Email Newsletter Boost: Five Ways (plus one) to Pump it Up

Bike pump by Flickr user mhall209
Pump up your newsletter (not just your tires). Photo by Flickr user mhall209.
In the last couple years I’ve had many conversations about email campaign strategy that invariably veer towards the oft-dreaded topic of “email newsletters.” In most cases staff hate their newsletter, have trouble defining why they put together the newsletter (which is often a heavy lift internally) and report open and clickthrough and other action rates that are headed nowhere but down. The 2011 E-Benchmarks report from M+R and NTEN report an average clickthrough rate of 2% for email newsletters.

Done with intention and skill, email newsletters are a good opportunity to provide a consistent drumbeat of conversation about your work and people that is needed to consistently engage and build relationships. Notice use of the word “conversation” above. Most email newsletters are mimicking old print brochures, magazines and newsletters that couldn’t be interactive, responsive or timely. This is most often boring. Take some time to play around with interaction. Ask people questions, work in a poll or quiz, have an action opportunity but make it unique to the newsletter – something special the reader can look forward to each month.

We’re going to expand a bit upon that last newsletter idea here with five ways to ramp up the email newsletter. Inspiration for this comes from a great recent post by Matt Krautstrunk over on the Blue Sky Factory blog – well worth checking out.
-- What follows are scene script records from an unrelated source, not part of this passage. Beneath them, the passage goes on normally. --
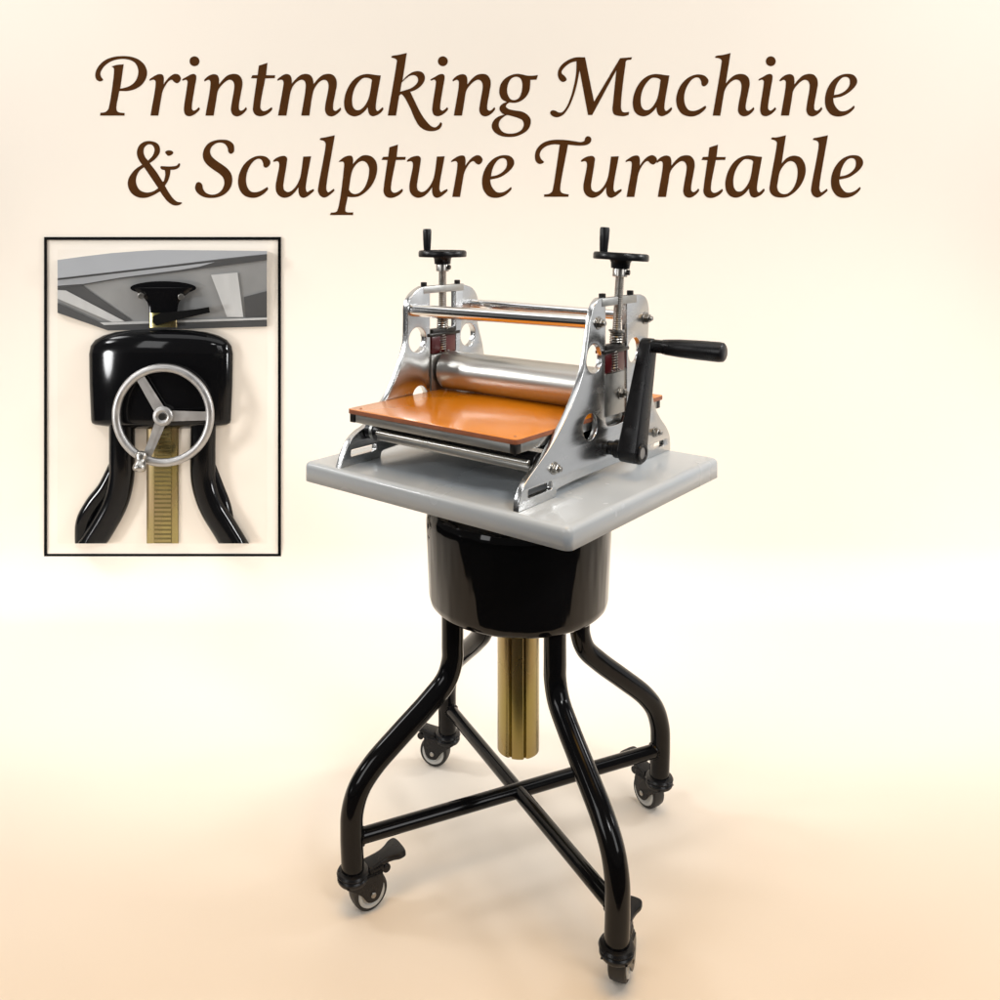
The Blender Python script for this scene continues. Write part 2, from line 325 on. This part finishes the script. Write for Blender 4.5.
# casters
CAST = {'FL': 33, 'FR': 68, 'BR': 124, 'BL': 160}
def make_caster():
    hs = MB()
    hs.lathe([(0, .072), (.0195, .072), (.0245, .0705), (.0265, .067), (.0245, .0635), (.0235, .0625), (.0255, .060), (.0255, .057), (.0235, .0535), (0, .0535)], seg=40)
    # fork: hood over the wheel and two cheeks
    for s_ in (-1, 1):
        L = contour([(-.020, .056, 1), (.022, .061, 1), (.044, .060, 1), (.046, .046), (.042, .030), (.036, .021), (.027, .0185), (.018, .021), (.006, .036)], 5)
        me = shape2d([L], .003, .0006)
        hs.mesh(me, Matrix(((1, 0, 0, 0), (0, 0, 1, s_*.0182-.0015), (0, 1, 0, 0), (0, 0, 0, 1))))
    hs.box((.022, 0, .0600), (.050, .036, .0065), .0025)
    o = hs.build('caster', 'plastic')
    MB().lathe([(.0125, -.0120), (.0270, -.0132), (.0292, -.0112), (.0302, -.005), (.0302, .005), (.0292, .0112), (.0270, .0132), (.0125, .0120)], (.027, 0, .0302), (0, 1, 0), 48, closed=True).build('tyre', 'rubber', o)
    MB().lathe([(0, -.0138), (.007, -.0138), (.0085, -.0130), (.0165, -.0130), (.0180, -.0146), (.0228, -.0146), (.0238, -.0126), (.0238, .0126), (.0228, .0146), (.0180, .0146), (.0165, .0130), (.0085, .0130), (.007, .0138), (0, .0138)], (.027, 0, .0302), (0, 1, 0), 44).build('rim', 'rim', o)
    MB().cyl((.027, -.0215, .0302), (.027, .0215, .0302), .0045, seg=16).build('axle_bolt', 'bolt', o)
    lv = MB()
    L = contour([(0, -.015, 1), (.030, -.013), (.042, -.016), (.054, -.0215), (.064, -.020), (.067, 0), (.064, .020), (.054, .0215), (.042, .016), (.030, .013), (0, .015, 1)], 5)
    R = Matrix.Translation((.024, 0, .0615)) @ Matrix.Rotation(radians(-9), 4, 'Y')
    lv.mesh(shape2d([L], .009, .0025), R)
    lv.box((.036, 0, .0625), (.026, .032, .012), .003)
    lv.cyl((.056, -.012, .0575), (.056, .012, .0575), .007, seg=18)
    lv.build('brake_lever', 'plastic', o)
    return o
def copy_tree(o, parent):
    c = o.copy(); COL.objects.link(c); c.parent = parent
    for ch in o.children: copy_tree(ch, c)
    return c
c0 = make_caster()
for i, (k, d) in enumerate(CAST.items()):
    kids = list(c0.children)
    if i == 0: c = c0; c.parent = stand
    else:
        c = c0.copy(); COL.objects.link(c); c.parent = stand
        for ch in kids:
            d_ = ch.copy(); COL.objects.link(d_); d_.parent = c
    a = radians(AN[k]); c.location = (.3025*cos(a), .3025*sin(a), 0); c.rotation_euler = (0, 0, radians(d))
# ------------------------------------------------------------------ etching press on the table (frame u,v,z: u along the rollers)
press = thing('etching_press', (OX, OY, ZT), 'steel etching press with orange bed and black side crank, standing on the grey tabletop', 'printing press', TH)
zz = ZT                                     # press parts are written in absolute z and lowered here
def pz(z): return z-zz
def uvz(u, v, z): return (u, v, z-zz)
PM = lambda u: Matrix(((0, 0, 1, u), (1, 0, 0, 0), (0, 1, 0, -zz), (0, 0, 0, 1)))   # (v, z, t) -> press
def plate_outline(front, rear):
    return front+rear
FR_R = [(-.2335, ZT, 1), (-.2325, .711), (-.2305, .7194), (-.2208, .7350), (-.2072, .7455), (-.1792, .7621), (-.1422, .7870), (-.098, .8278), (-.0574, .8848), (-.041, .940), (-.0345, .968), (-.0255, .985), (-.012, .9945), (.002, .996, 1)]
RE_R = [(.128, .994, 1), (.146, .9875), (.155, .975), (.158, .955), (.154, .91), (.160, .85), (.1796, .792), (.1986, .769), (.2257, .7447), (.2370, .728), (.2390, .714), (.2396, ZT, 1)]
FR_L = [(-.2335, ZT, 1), (-.2300, .711), (-.2265, .7194), (-.2180, .7350), (-.2060, .7480), (-.1900, .7570), (-.1690, .7650), (-.1240, .8020), (-.0930, .8460), (-.0700, .8960), (-.0670, .940), (-.0655, .970), (-.0520, .987), (-.0282, .9985), (-.018, 1.0, 1)]
RE_L = [(.095, .998, 1), (.124, .988), (.139, .968), (.138, .925), (.154, .876), (.163, .84), (.1796, .792), (.1986, .769), (.2257, .7447), (.2370, .728), (.2390, .714), (.2396, ZT, 1)]
def foot(): return [(.135, ZT, 1), (.133, .711), (.127, .7135), (-.127, .7135), (-.134, .711), (-.137, ZT, 1)]
def side_plate(u0, th, fr, re, s0, s1, ztop, holes):
    out = fr+[(s0, ztop, 1), (s0, .79, 1), (s0+.006, .784), (s1-.006, .784), (s1, .79, 1), (s1, ztop, 1)]+re+foot()
    loops = [contour(out, 5)]+[circle(*h) for h in holes]
    loops += [slot(-.209, -.147, .7165, .7285, .003), slot(.176, .214, .7155, .7255, .003)]
    return MB().mesh(shape2d(loops, th, .0012), PM(u0))
RS0, RS1 = .010, .079; LS0, LS1 = -.005, .0706
side_plate(.1715, .010, FR_R, RE_R, RS0, RS1, .995, [(-.026, .8990, .0235), (.106, .899, .0225), (-.0385, .7915, .0215), (.114, .790, .0215)]).build('side_plate', 'plate', press, angle=30)
side_plate(-.203, .013, FR_L, RE_L, LS0, LS1, .998, [(-.040, .9010, .0235), (.1078, .8975, .0225), (-.033, .7945, .0205), (.10, .793, .0205)]).build('side_plate', 'plate', press, angle=30)
# bed
BZ = .802
mb = MB(); L = slot(-.1865, .1705, -.223, .236, .009, 6)
me = shape2d([L], .0075, .0006); mb.mesh(me, Matrix.Translation((0, 0, pz(BZ)-.0075)))
bed = mb.build('press_bed', 'orange', press)
bed.data.materials.append(MAT['oredge'])
for p in bed.data.polygons:
    if abs(p.normal.z) < .5 or p.normal.z < -.5: p.material_index = 1
mb = MB()
zf = pz(BZ)-.0075-.0075
for (c, s_) in (((-.005, -.212, zf), (.330, .012, .0145)), ((-.005, .221, zf), (.330, .012, .0145)), ((-.1775, .0045, zf), (.010, .422, .0145)), ((.1615, .0045, zf), (.010, .422, .0145)), ((-.008, .0045, zf-.003), (.32, .42, .003))):
    mb.box(c, s_, .0008)
mb.build('bed_frame', 'alu', bed)
for u in (-.177, .161):
    for v in (-.2125, .2215): MB().box((u, v, zf), (.0115, .0130, .0150), .0008).build('corner_block', 'dark', bed)
for u in (-.170, .155):
    for v in (-.205, .214): MB().cyl((u, v, pz(BZ)-.004), (u, v, pz(BZ)+.0004), .0022, .0003, 14).build('bed_screw', 'oredge', bed)
# rollers
VR = .036
MB().lathe([(0, -.1895), (.012, -.1895), (.012, -.182), (.0335, -.182), (.036, -.1795), (.036, .1635), (.0335, .166), (.012, .166), (.012, .171), (0, .171)], (0, VR, pz(BZ)+.0363), (1, 0, 0), 64).build('upper_roller', 'steel', press)
MB().lathe([(0, -.1895), (.010, -.1895), (.010, -.180), (.024, -.180), (.026, -.178), (.026, .160), (.024, .162), (.010, .162), (.010, .171), (0, .171)], (0, .03, pz(.7485)), (1, 0, 0), 48).build('lower_roller', 'dark', press)
MB().cyl((-.188, -.165, pz(.7570)), (.170, -.165, pz(.7570)), .0155).build('support_roller', 'plastic', press)
MB().cyl((-.176, -.165, pz(.7570)), (-.168, -.165, pz(.7570)), .0172, .001).build('roller_collar', 'alu', press)
mb = MB(); mb.cyl((-.150, -.186, pz(.7605)), (.1665, -.186, pz(.7605)), .0048); mb.box((.008, -.1835, pz(.7520)), (.317, .006, .0085), .0008)
mb.build('front_stretcher', 'steel', press)
mb = MB(); mb.cyl((-.188, .15, pz(.757)), (.170, .15, pz(.757)), .0165); mb.build('support_roller', 'rubber', press)
# tie rods
RODS = [((-.190, -.053, .9570), (.1715, -.017, .9560)), ((-.190, .122, .9585), (.1715, .143, .9530))]
for (a, b), r_ in zip(RODS, (.0112, .0088)): MB().cyl(uvz(*a), uvz(*b), r_, seg=40).build('tie_rod', 'chrome', press)
def hexbolt(u, v, z, r=.0075, n=1):
    mb = MB()
    mb.cyl(uvz(u, v, z), uvz(u+.0018, v, z), r*1.35, .0004, 28)
    mb.lathe([(0, .0018), (r, .0018), (r*1.02, .0025), (r*1.02, .0075), (r*.85, .0086), (0, .0086)], uvz(u, v, z), (1, 0, 0), 6, ang0=.4)
    mb.cyl(uvz(u+.0086, v, z), uvz(u+.0135, v, z), r*.55, .0008, 20)
    return mb
for (v, z, r) in ((-.014, .9555, .0080), (.1445, .9510, .0080), (-.142, .7470, .0072), (.1800, .7455, .0068)):
    hexbolt(.1815, v, z, r).build('nut', 'bolt', press)
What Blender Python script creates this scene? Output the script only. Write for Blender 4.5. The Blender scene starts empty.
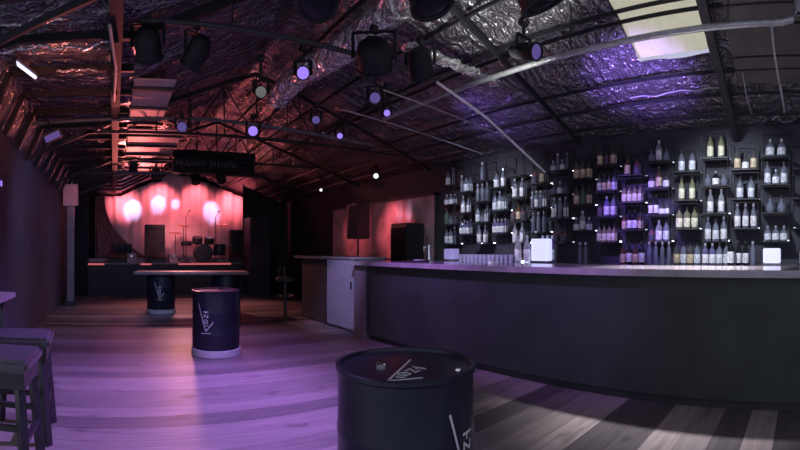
import bpy, bmesh, math, random
from mathutils import Vector, Matrix, noise

random.seed(7)
PI = math.pi
SC = bpy.context.scene
COL = SC.collection
HC = 1.3                       # eye height of the panorama
F = 440.0                      # pixels per radian of the panorama


# ------------------------------------------------------------------ materials
def new_mat(name):
    m = bpy.data.materials.new(name)
    m.use_nodes = True
    nt = m.node_tree
    return m, nt, nt.nodes['Principled BSDF']


def mat(name, col, rough=.5, metal=0., var=.15, scale=8., bump=0., trans=0., emis=None, estr=0., spec=.5, coat=0.):
    """plain surface with a little procedural unevenness"""
    m, nt, b = new_mat(name)
    b.inputs['Roughness'].default_value = rough
    b.inputs['Metallic'].default_value = metal
    b.inputs['Specular IOR Level'].default_value = spec
    b.inputs['Transmission Weight'].default_value = trans
    b.inputs['Coat Weight'].default_value = coat
    tc = nt.nodes.new('ShaderNodeTexCoord')
    nz = nt.nodes.new('ShaderNodeTexNoise')
    nz.inputs['Scale'].default_value = scale
    nz.inputs['Detail'].default_value = 3
    nt.links.new(tc.outputs['Object'], nz.inputs['Vector'])
    rp = nt.nodes.new('ShaderNodeValToRGB')
    rp.color_ramp.elements[0].position = .3
    rp.color_ramp.elements[1].position = .7
    rp.color_ramp.elements[0].color = tuple(c * (1 - var) for c in col) + (1,)
    rp.color_ramp.elements[1].color = tuple(min(1, c * (1 + var)) for c in col) + (1,)
    nt.links.new(nz.outputs['Fac'], rp.inputs['Fac'])
    nt.links.new(rp.outputs['Color'], b.inputs['Base Color'])
    if bump:
        bp = nt.nodes.new('ShaderNodeBump')
        bp.inputs['Strength'].default_value = bump
        bp.inputs['Distance'].default_value = .02
        nt.links.new(nz.outputs['Fac'], bp.inputs['Height'])
        nt.links.new(bp.outputs['Normal'], b.inputs['Normal'])
    if emis:
        b.inputs['Emission Color'].default_value = tuple(emis) + (1,)
        b.inputs['Emission Strength'].default_value = estr
    return m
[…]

Let’s first define email newsletter. A newsletter is the regularly scheduled informational piece. Usually it goes out monthly but could be weekly or bi-weekly or some other at least sorta regular pace. The newsletter is distinct from time-sensitive action alerts, fundraising appeals and similar communications. This doesn’t mean that a newsletter shouldn’t be timely and responsive to current events but that isn’t typically its role.


I don’t know about you but just the word newsletter screams out “blah, blah, blah.” Dull. Mundane. Filler. The sort of thing that if it came to me via paper would go straight to the recycling bin. And consider the fact that it is 100 times easier to click delete or just ignore an email than it is to bring a piece of mail all the way from the mailbox to the recycling.